ところでこの市川文殊、自分が聞いた市川文殊は歌い出しが「市川文殊 智恵文殊」からだったのですが、基本は「身延の者は 声が良い」から始まるんです。でも個人的な感覚でしたが、「甲州盆唄」という名前がついて、歌い出しが身延のローカルな話題なの、ちょっと違和感があったんですよね。これにはちゃんと理由があって、紹介にも書きましたがそれもそのはずで、この唄自体がもとは身延山の和讃とか宗教歌が盆唄化した「下山甚句」が県西部に伝播したものが「甲州盆唄」なわけです。…これ知った時はマジで大興奮でした。だから身延の話題から始まるんですよ。もとは身延オンリーの唄だったから。下山甚句の方は更にローカルな話題の詞章が130くらいあるそうです。アツい。
「市川文殊」についてですが、この文殊さんは現在でも表門(うわと)神社の「お文殊さん」として現役の文殊さんです。民謡に歌われる仏さんに今でも会いに行けるっていうのはすごくいいですね。盆踊りとうちわ繋がりで普賢さんも一緒に描きました。あの神通絵の普賢さんはいずれ市川文殊に出会うことを予測していたのでしょうか…。
「民謡仏」第六回は石川県の山中節 薬師先生にご登場頂いたのは日本三大民謡と名高い石川の名湯山中温泉を舞台にした「温泉民謡」の山中節。薬師先生縁の温泉です。この民謡は主に山中の芸妓さんが踊られる、ローテンポなお座敷唄的な感じなんですが、まあなんと言っても情緒が素晴らしく良いです。「唄から湯けむりが漂う」という表現がとてもよく似合って心地が良い。自分はラストの二天橋まで送り送られ…の袖引く感じがたまらんです。そういうちょっと艶のあるやりとりを見守っているお薬師さん。こちらも現役の薬師仏です。
山中節も歌詞が何パターンかあってすごい巧みなんですよ。「薬師山から 湯座屋を見れば 獅子が髪結て 身をやつす」というくだりがあるんですが、この「獅子」の部分が「獅子=四×四=十六」の芸妓さんを意味してるというんだからたまげる話です…なんだこのセンス。
この湯けむり漂う民謡の土地を見守る薬師先生のイメージが個人的に心地良くて先生を描きました。※この企画の後、仏さんの名前を冠する温泉ってどれくらいあるんだろと思って調べてみたら結構あって驚きました。そしてやはり薬師先生と観音さまは数としてもダントツで多かったです。
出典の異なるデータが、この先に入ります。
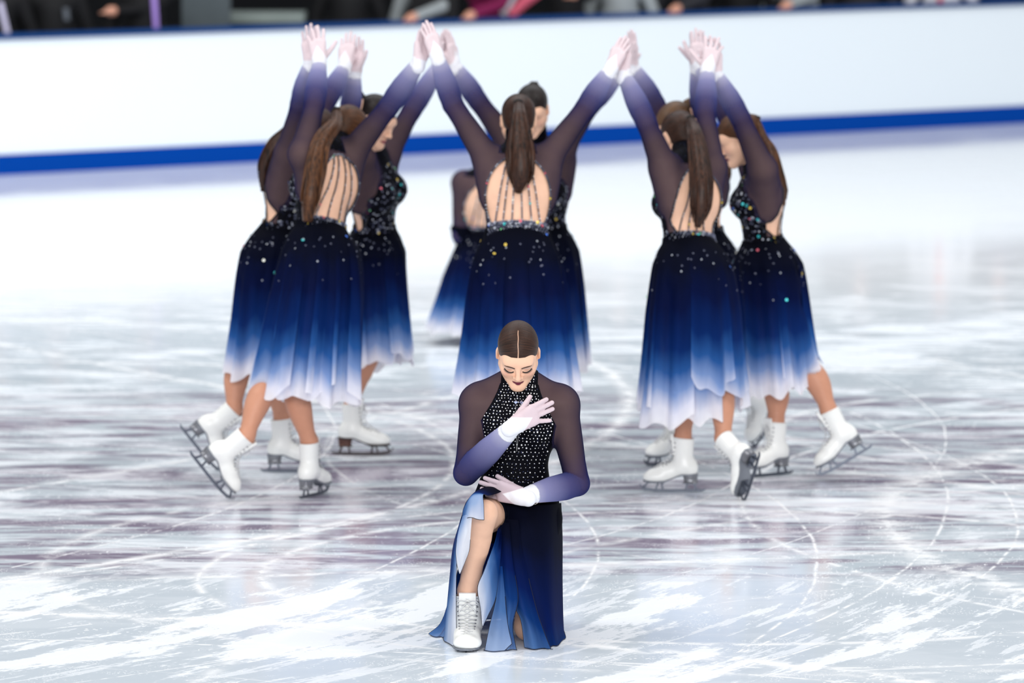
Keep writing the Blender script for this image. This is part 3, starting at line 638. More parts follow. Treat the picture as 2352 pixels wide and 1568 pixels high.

余談ですが山中温泉の近くの薬師仏守護の温泉地「山代温泉」にも「山代大田楽」という素晴らしい民俗芸能があります
「民謡仏」第七回(最終回)は「立つものづくし」 この唄は地域のというよりは「相撲甚句」という相撲の巡業で唄われたものが各地に分布して「どこどこの相撲甚句」として唄われている感じです。この相撲甚句の中に「立つものづくし」という曲目があって「十二ヶ月のうちに立つもの」を正月から師走まで唄います。
これにもやはり歌詞が何パターンかあるようですが、自分が聞いた立つものづくしは以下のもの
正月は門に松が立つ 二月は二の午でのぼり(幟)立つ 三月は雛が立つ 四月8日にゃ釈迦が立つ 五月は鯉が立つ 六月お庭に菖蒲立つ 七月七夕で笹が立つ 八月お盆で市が立つ 九月彼岸で住職立つ 十月は菊で人が立つ 十一月は七五三で子供立つ 十二月は納めの月で紙が立って筆納め で締めくくります。
参拝場所づくしと同じく地域で微妙に歌詞の違いがあって、郡上の「げんげんばらばら」の中でだと、夏は郡上で踊り立つし、秋は埃立つ、納め月の十二月は借金取りが角に立ちます。年越すとチャラになるからね…
今例えば四月をイメージして唄作れってなると、きっと桜だったりお花見だったりになると思うんですけど、民謡の中の「四月」って四月八日の灌仏会…つまりお釈迦さまの誕生日なんですよ。それがとても心動かされました。今よりもっとずっと四月がお釈迦さまであるという共通認識が強い時代があったんだと。それが遊び心たっぷりの巧みなリリックで歌われるんですからたまらんです。民謡の中の仏さんの存在はとても印象深いです。